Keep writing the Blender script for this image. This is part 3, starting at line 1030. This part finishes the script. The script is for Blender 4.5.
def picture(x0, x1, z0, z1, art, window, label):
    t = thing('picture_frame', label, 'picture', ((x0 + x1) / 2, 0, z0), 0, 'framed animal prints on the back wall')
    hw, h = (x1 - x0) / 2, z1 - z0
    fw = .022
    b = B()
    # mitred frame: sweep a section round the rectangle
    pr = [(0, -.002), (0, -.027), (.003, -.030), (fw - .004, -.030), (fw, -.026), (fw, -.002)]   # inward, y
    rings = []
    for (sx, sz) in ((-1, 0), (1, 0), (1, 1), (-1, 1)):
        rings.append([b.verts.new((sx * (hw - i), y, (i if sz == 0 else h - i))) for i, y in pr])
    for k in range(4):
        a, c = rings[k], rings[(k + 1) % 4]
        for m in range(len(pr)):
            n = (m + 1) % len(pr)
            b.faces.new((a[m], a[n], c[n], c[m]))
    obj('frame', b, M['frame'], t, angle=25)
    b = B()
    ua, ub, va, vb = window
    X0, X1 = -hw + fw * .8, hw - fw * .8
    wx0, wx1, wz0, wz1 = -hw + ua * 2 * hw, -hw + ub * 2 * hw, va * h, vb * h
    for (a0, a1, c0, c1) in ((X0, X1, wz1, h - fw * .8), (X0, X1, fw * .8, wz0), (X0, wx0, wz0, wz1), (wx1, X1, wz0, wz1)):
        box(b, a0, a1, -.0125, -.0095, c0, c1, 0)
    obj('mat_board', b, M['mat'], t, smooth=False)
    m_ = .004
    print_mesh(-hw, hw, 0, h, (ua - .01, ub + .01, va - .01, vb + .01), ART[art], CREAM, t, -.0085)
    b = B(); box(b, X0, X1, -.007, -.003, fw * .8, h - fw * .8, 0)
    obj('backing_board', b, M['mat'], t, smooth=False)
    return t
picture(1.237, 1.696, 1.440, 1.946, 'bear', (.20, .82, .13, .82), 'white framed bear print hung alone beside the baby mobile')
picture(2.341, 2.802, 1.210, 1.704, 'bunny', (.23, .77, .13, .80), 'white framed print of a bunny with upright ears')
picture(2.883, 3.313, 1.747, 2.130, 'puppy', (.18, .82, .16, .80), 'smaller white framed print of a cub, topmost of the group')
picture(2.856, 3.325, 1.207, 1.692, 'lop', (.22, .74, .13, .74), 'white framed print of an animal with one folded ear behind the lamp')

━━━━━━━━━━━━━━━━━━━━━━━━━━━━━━

# WHAT TO WORK ON:
Repeat the data above, word for word.

# FULL OUTPUT:
Keep writing the Blender script for this image. This is part 3, starting at line 1030. This part finishes the script. The script is for Blender 4.5.
def picture(x0, x1, z0, z1, art, window, label):
    t = thing('picture_frame', label, 'picture', ((x0 + x1) / 2, 0, z0), 0, 'framed animal prints on the back wall')
    hw, h = (x1 - x0) / 2, z1 - z0
    fw = .022
    b = B()
    # mitred frame: sweep a section round the rectangle
    pr = [(0, -.002), (0, -.027), (.003, -.030), (fw - .004, -.030), (fw, -.026), (fw, -.002)]   # inward, y
    rings = []
    for (sx, sz) in ((-1, 0), (1, 0), (1, 1), (-1, 1)):
        rings.append([b.verts.new((sx * (hw - i), y, (i if sz == 0 else h - i))) for i, y in pr])
    for k in range(4):
        a, c = rings[k], rings[(k + 1) % 4]
        for m in range(len(pr)):
            n = (m + 1) % len(pr)
            b.faces.new((a[m], a[n], c[n], c[m]))
    obj('frame', b, M['frame'], t, angle=25)
    b = B()
    ua, ub, va, vb = window
    X0, X1 = -hw + fw * .8, hw - fw * .8
    wx0, wx1, wz0, wz1 = -hw + ua * 2 * hw, -hw + ub * 2 * hw, va * h, vb * h
    for (a0, a1, c0, c1) in ((X0, X1, wz1, h - fw * .8), (X0, X1, fw * .8, wz0), (X0, wx0, wz0, wz1), (wx1, X1, wz0, wz1)):
        box(b, a0, a1, -.0125, -.0095, c0, c1, 0)
    obj('mat_board', b, M['mat'], t, smooth=False)
    m_ = .004
    print_mesh(-hw, hw, 0, h, (ua - .01, ub + .01, va - .01, vb + .01), ART[art], CREAM, t, -.0085)
    b = B(); box(b, X0, X1, -.007, -.003, fw * .8, h - fw * .8, 0)
    obj('backing_board', b, M['mat'], t, smooth=False)
    return t
picture(1.237, 1.696, 1.440, 1.946, 'bear', (.20, .82, .13, .82), 'white framed bear print hung alone beside the baby mobile')
picture(2.341, 2.802, 1.210, 1.704, 'bunny', (.23, .77, .13, .80), 'white framed print of a bunny with upright ears')
picture(2.883, 3.313, 1.747, 2.130, 'puppy', (.18, .82, .16, .80), 'smaller white framed print of a cub, topmost of the group')
picture(2.856, 3.325, 1.207, 1.692, 'lop', (.22, .74, .13, .74), 'white framed print of an animal with one folded ear behind the lamp')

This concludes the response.